Entre Madison y Ron surgirá una apasionada historia de amor, tórrida, sensual, cada vez con mayor vértigo y más implicaciones, hasta que son descubiertos por el policía Jasper, un verdadero policía con todas sus virtudes (ninguna: está más que quemado, ya ha atravesado la frontera moral entre el delito y la ley) y todas sus lacras: misógino, racista, homófobo…
La trama policíaca se va espesando y la relación debe cortarse por lo sano, para intentar restablecer una normalidad imposible de volver a montar. Para más inri, Madison es acusada de la sobrevenida muerte de su… marido, al que le han descerrajado un tiro en la yugular por un asunto de drogas.
La muerte del marido convierte a Madison en heredera de un seguro de un millón de dólares, seguro recientemente firmado. El clímax de cine negro parece acogotar al protagonista y al espectador, más cuando Jasper emerge con toda su turbulencia y siniestra presencia para chantajear a la enamorada pareja. En cierto modo, y como se veía venir, Gary ha devenido ya plenamente en Ron, confesándole a Madison su ardid al tiempo que da inequívocas muestras de haber aprendido la lección, mimetizándose con el personaje creado hasta convertirlo no ya en su máscara, sino en su verdadera personalidad.
La historia se zafa de la presión del corrupto Jasper (este sí un ser totalmente unidimensional, sin dobleces ni engaños) recurriendo a la comedia negra. Si Madison tiene su cadáver en la mochila (pues efectivamente ella, con las indicaciones de Ron-Gary ha matado a su marido), Ron-Gary se pondrá al mismo nivel al eliminar a Jasper, asfixiándolo con una bolsa de plástico atada en la cabeza, aprovechando la inconsciencia a que la ha inducido la cerveza llena de droga que la había servido Madison.

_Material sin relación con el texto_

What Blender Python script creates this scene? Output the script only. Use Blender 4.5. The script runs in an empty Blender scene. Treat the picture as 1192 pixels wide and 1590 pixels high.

Una elipsis nos conduce al presente actual: Madison y Ron conforman un feliz matrimonio, constituido sobre la ¿mentira? ¿el relato salvador? ¿el azar? que los unen y fortalecen. Tienen dos preciosos retoños y ambos ejercen los mismos roles que antes de su aventura criminal. Gary sigue siendo profesor en la Universidad, pero ahora con una clase abarrotada de expectantes y encandilados alumnos. Madison continúa siendo una mujer casada, pero dichosa en su condición de hacendosa esposa y de dilecta madre.
Al fin y al cabo, como ya el corrosivo Verhoeven exponía en Desafío total (1990) a través del mutante Kuato, una especie de oráculo, la máxima consiste en que eres lo que haces, trasunto de la dominante ideología de género actual por la que cada cual puede autorrealizarse como mejor le convenga, y no sólo con respecto al sexo, sino también a su personalidad.
Con la excusa, el MacGuffin un tanto alambicado del asesino profesional (Linklater no renuncia al guiño cómplice en esa secuencia cinéfila en la que nos muestra a los más reputados asesinos y sicarios cinematográficos, desde el hitchcockiano criminal de las tijeras en Crimen perfecto, hasta Lee Van Cleef, Charles Bronson et alia) Linklater monta un divertimento, una broma con la que pretende deconstruir las certezas y jugar y confundir con los géneros —cinematográficos—, pero que a punto está de desplomársele encima de él y de nosotros, que es peor.